--- Begin Data for this task ---

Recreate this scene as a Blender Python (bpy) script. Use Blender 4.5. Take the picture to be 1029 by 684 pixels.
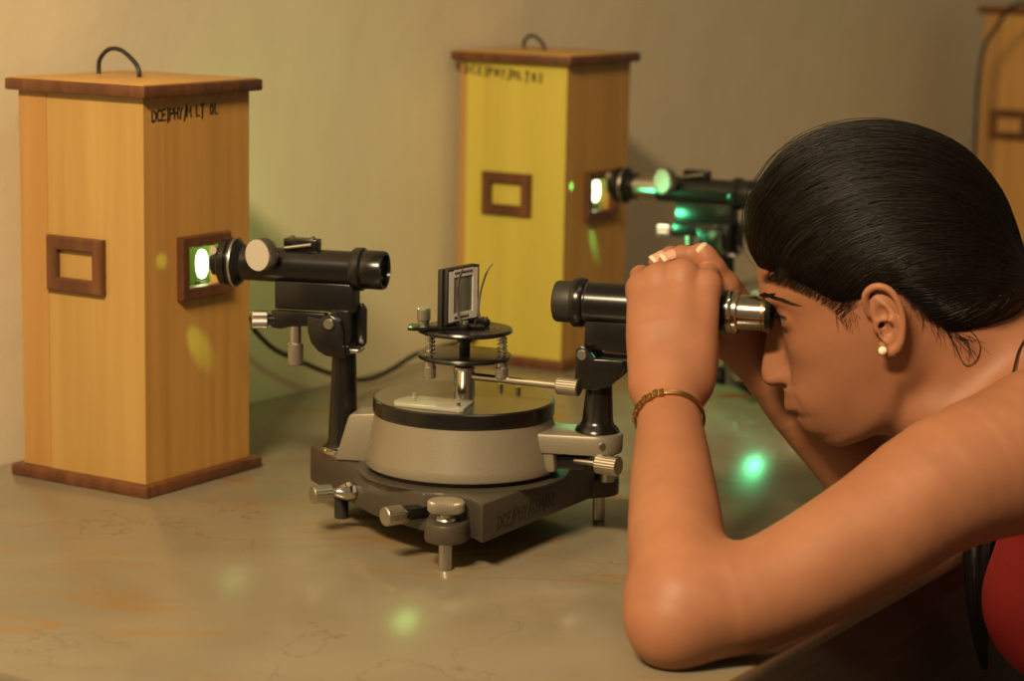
import bpy, bmesh, math, random
import numpy as np
from mathutils import Vector, Matrix
random.seed(7); RNG = np.random.default_rng(7)
BODY_H = .0016
SC = bpy.context.scene
COL = SC.collection
for o in list(bpy.data.objects): bpy.data.objects.remove(o)
PI = math.pi
V = Vector

# ------------------------------------------------------------------ camera, world, lights, exposure
PITCH, ROLL, CAMH = 0.1695, 0.0196, 0.495
def make_camera():
    fwd = V((0, math.cos(PITCH), -math.sin(PITCH))); up0 = V((0, math.sin(PITCH), math.cos(PITCH))); x0 = V((1, 0, 0))
    c, s = math.cos(ROLL), math.sin(ROLL)
    right = c * x0 + s * up0; up = c * up0 - s * x0
    m = Matrix((right, up, -fwd)).transposed().to_4x4(); m.translation = (0, 0, CAMH)
    cam = bpy.data.cameras.new('camera'); o = bpy.data.objects.new('camera', cam); COL.objects.link(o)
    o.matrix_world = m
    cam.sensor_width = 36; cam.lens = 2361 * 36 / 1029; cam.clip_start = .05; cam.clip_end = 60
    cam.dof.use_dof = True; cam.dof.focus_distance = 1.87; cam.dof.aperture_fstop = 6.0
    SC.camera = o
make_camera()
SC.view_settings.view_transform = 'Standard'; SC.view_settings.look = 'None'
SC.view_settings.gamma = 1; SC.view_settings.use_curve_mapping = False
SC.view_settings.exposure = 0.0
W = bpy.data.worlds.new('room_ambient'); SC.world = W; W.use_nodes = True
W.node_tree.nodes['Background'].inputs[0].default_value = (1.0, .76, .46, 1)
W.node_tree.nodes['Background'].inputs[1].default_value = 0.165
def light(name, kind, loc, energy, color, target=None, **kw):
    l = bpy.data.lights.new(name, kind); l.energy = energy; l.color = color
    for k, v in kw.items(): setattr(l, k, v)
    o = bpy.data.objects.new(name, l); COL.objects.link(o); o.location = loc
    if target is not None: o.rotation_euler = (V(target) - V(loc)).to_track_quat('-Z', 'Y').to_euler()
    return o
WARM = (1.0, .76, .46)
light('ceiling_tube_light', 'AREA', (-.56, .32, 1.50), 68, WARM, (0, 1.9, .1), shape='RECTANGLE', size=.55, size_y=.16)
light('second_tube_light', 'AREA', (.45, 1.25, 2.0), 4.0, WARM, (.2, 1.9, .1), shape='RECTANGLE', size=.9, size_y=.15)

# ------------------------------------------------------------------ materials
def nd(nt, t, **kw):
    n = nt.nodes.new(t)
    for k, v in kw.items():
        if k.startswith('i_'):
            key = k[2:]; key = int(key) if key.isdigit() else key.replace('_', ' ')
            n.inputs[key].default_value = v
        else: setattr(n, k, v)
    return n
def mat(name, col=(.5, .5, .5), rough=.5, metal=0, **kw):
    m = bpy.data.materials.new(name); m.use_nodes = True
    b = m.node_tree.nodes['Principled BSDF']
    b.inputs['Base Color'].default_value = (*col, 1); b.inputs['Roughness'].default_value = rough; b.inputs['Metallic'].default_value = metal
    for k, v in kw.items(): b.inputs[k].default_value = v
    return m
def bs(m): return m.node_tree.nodes['Principled BSDF']
def ramp(nt, stops):
    r = nt.nodes.new('ShaderNodeValToRGB'); e = r.color_ramp.elements
    while len(e) < len(stops): e.new(.5)
    for x, (p, c) in zip(e, stops): x.position = p; x.color = (*c, 1)
    return r
def noise_col(m, stops, scale=(1, 1, 1), nscale=10, detail=4, rough=.55, coord='Object', dist=0, bump=0, bscale=None, bdist=.002):
    nt = m.node_tree; tc = nd(nt, 'ShaderNodeTexCoord'); mp = nd(nt, 'ShaderNodeMapping'); mp.inputs['Scale'].default_value = scale
    nt.links.new(tc.outputs[coord], mp.inputs[0])
    n = nd(nt, 'ShaderNodeTexNoise'); n.inputs['Scale'].default_value = nscale; n.inputs['Detail'].default_value = detail
    n.inputs['Roughness'].default_value = rough; n.inputs['Distortion'].default_value = dist
    nt.links.new(mp.outputs[0], n.inputs['Vector'])
    r = ramp(nt, stops); nt.links.new(n.outputs['Fac'], r.inputs[0]); nt.links.new(r.outputs[0], bs(m).inputs['Base Color'])
    if bump:
        bp = nd(nt, 'ShaderNodeBump'); bp.inputs['Strength'].default_value = bump; bp.inputs['Distance'].default_value = bdist
        src = n
        if bscale:
            src = nd(nt, 'ShaderNodeTexNoise'); src.inputs['Scale'].default_value = bscale; src.inputs['Detail'].default_value = 5
            nt.links.new(tc.outputs[coord], src.inputs['Vector'])
        nt.links.new(src.outputs['Fac'], bp.inputs['Height']); nt.links.new(bp.outputs[0], bs(m).inputs['Normal'])
    return m
def wood(name, a, b, c, rough=.42, sx=38, sz=1.4):
    m = mat(name, a, rough)
    return noise_col(m, [(.28, a), (.5, b), (.72, c)], scale=(sx, sx, sz), nscale=1.0, detail=7, rough=.62, dist=.25, bump=.12)
M = {}
M['wood_front'] = wood('honey_wood_veneer', (0.3319, 0.1923, 0.05183), (0.3897, 0.2332, 0.06688), (0.4402, 0.2742, 0.08778))
M['wood_strip'] = wood('reddish_edge_veneer', (0.3153, 0.1577, 0.04146), (0.3702, 0.1912, 0.0535), (0.4182, 0.2248, 0.07022))
M['wood_side'] = wood('brown_wood_veneer', (0.3885, 0.1955, 0.04586), (0.4725, 0.2458, 0.06006), (0.5355, 0.2905, 0.07426), sx=60)
M['wood_yellow_lit'] = wood('yellow_lit_wood', (0.4384, 0.3336, 0.05113), (0.4952, 0.3892, 0.06096), (0.5359, 0.4263, 0.07374), sx=22)  # yellow lamplight on the wood, put into the panel colour
M['wood_dark'] = wood('dark_stained_wood', (0.06375, 0.02125, 0.0085), (0.1062, 0.03655, 0.0136), (0.1615, 0.0595, 0.02125), rough=.36, sx=70, sz=12)
M['black'] = mat('black_enamel', (.007, .006, .005), .24)
M['black_matte'] = mat('black_matte_paint', (.016, .014, .012), .5)
M['rubber'] = mat('black_rubber', (.012, .012, .011), .45)
M['silver'] = noise_col(mat('silver_hammer_paint', (0.255, 0.2295, 0.1777), .38, .35), [(.35, (0.2295, 0.1997, 0.1413)), (.65, (0.255, 0.2227, 0.1615))], nscale=900, detail=2, bump=.02)
M['silver_dark'] = noise_col(mat('grey_cast_paint', (0.124, 0.1116, 0.093), .4, .35), [(.35, (0.062, 0.05208, 0.0372)), (.65, (0.0806, 0.0682, 0.0496))], nscale=700, detail=2, bump=.06)
M['steel'] = mat('brushed_steel', (.55, .52, .46), .30, 1.0)
M['chrome'] = mat('polished_chrome', (.72, .69, .62), .12, 1.0)
M['knurl'] = mat('knurled_steel', (.45, .41, .35), .38, 1.0)
M['nickel'] = mat('nickel_plate', (.58, .53, .42), .16, 1.0)
M['scale_top'] = mat('dull_scale_metal', (.21, .185, .15), .20, .8)
M['knob_face'] = mat('satin_knob_face', (.52, .47, .40), .5, .35)
M['glass'] = mat('lens_glass', (.9, .95, .92), .03, **{'Transmission Weight': 1.0, 'IOR': 1.45})
M['vernier'] = mat('vernier_plate', (.42, .40, .33), .22, .3)
M['ink'] = mat('black_marker_ink', (.008, .007, .006), .55)
M['paper'] = mat('white_card_mount', (.62, .58, .52), .6)
M['gold'] = mat('antique_gold', (.36, .215, .075), .33, 1.0)
M['pearl'] = mat('pearl', (.78, .68, .47), .2)
M['red'] = noise_col(mat('red_cotton', (.6, .05, .06), .8), [(.3, (.60, .042, .055)), (.7, (.70, .058, .07))], nscale=700, bump=.25)
def emit(name, col, s):
    m = mat(name, (0, 0, 0), .5); bs(m).inputs['Emission Color'].default_value = (*col, 1); bs(m).inputs['Emission Strength'].default_value = s; return m
M['arc'] = emit('glowing_mercury_arc', (.80, 1.0, .55), 6)
def m_grating():
    m = mat('grating_film', (.2, .22, .18), .12); nt = m.node_tree
    tc = nd(nt, 'ShaderNodeTexCoord'); sp = nd(nt, 'ShaderNodeSeparateXYZ'); nt.links.new(tc.outputs['Object'], sp.inputs[0])
    mr = nd(nt, 'ShaderNodeMapRange'); mr.inputs[1].default_value = -.016; mr.inputs[2].default_value = .016; nt.links.new(sp.outputs['Y'], mr.inputs[0])
    r = ramp(nt, [(0, (.10, .085, .06)), (.3, (.30, .27, .19)), (.55, (.20, .20, .14)), (.75, (.10, .12, .08)), (1, (.22, .2, .15))])
    nt.links.new(mr.outputs[0], r.inputs[0]); nt.links.new(r.outputs[0], bs(m).inputs['Base Color']); return m
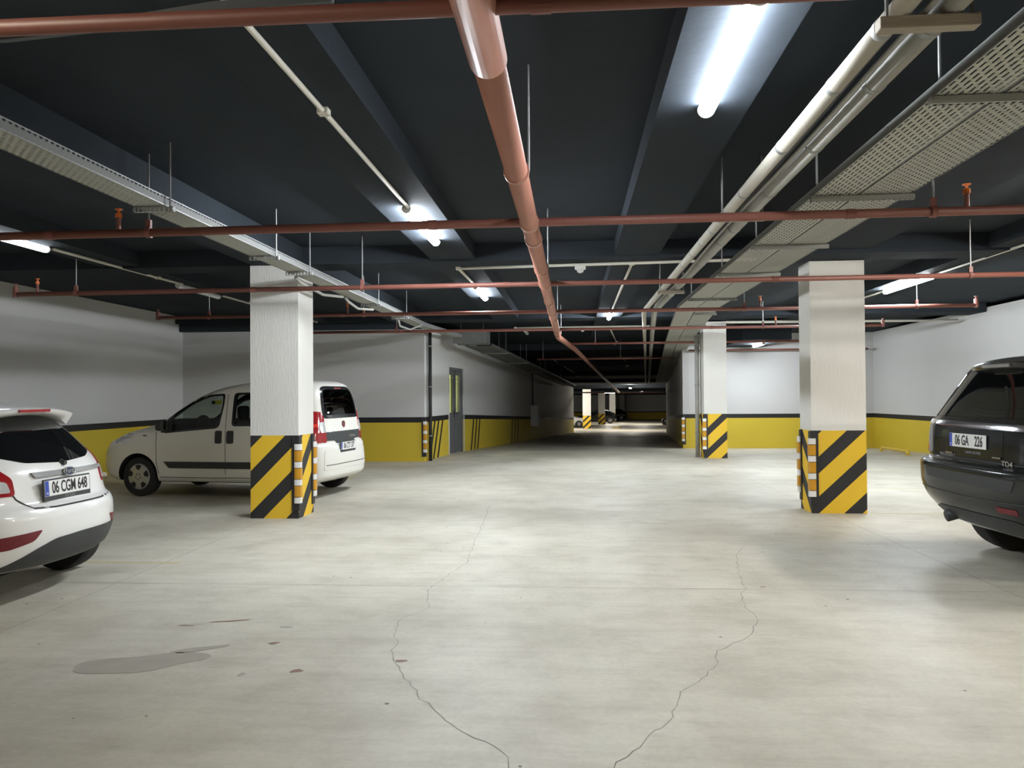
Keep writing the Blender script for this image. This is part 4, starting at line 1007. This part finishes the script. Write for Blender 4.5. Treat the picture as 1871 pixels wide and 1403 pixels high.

--- End Data for this task ---

### Task to carry out
List every line from the entries above in which "picture" appears.

### Full answer
Recreate this scene as a Blender Python (bpy) script. Use Blender 4.5. Take the picture to be 1029 by 684 pixels.
Keep writing the Blender script for this image. This is part 4, starting at line 1007. This part finishes the script. Write for Blender 4.5. Treat the picture as 1871 pixels wide and 1403 pixels high.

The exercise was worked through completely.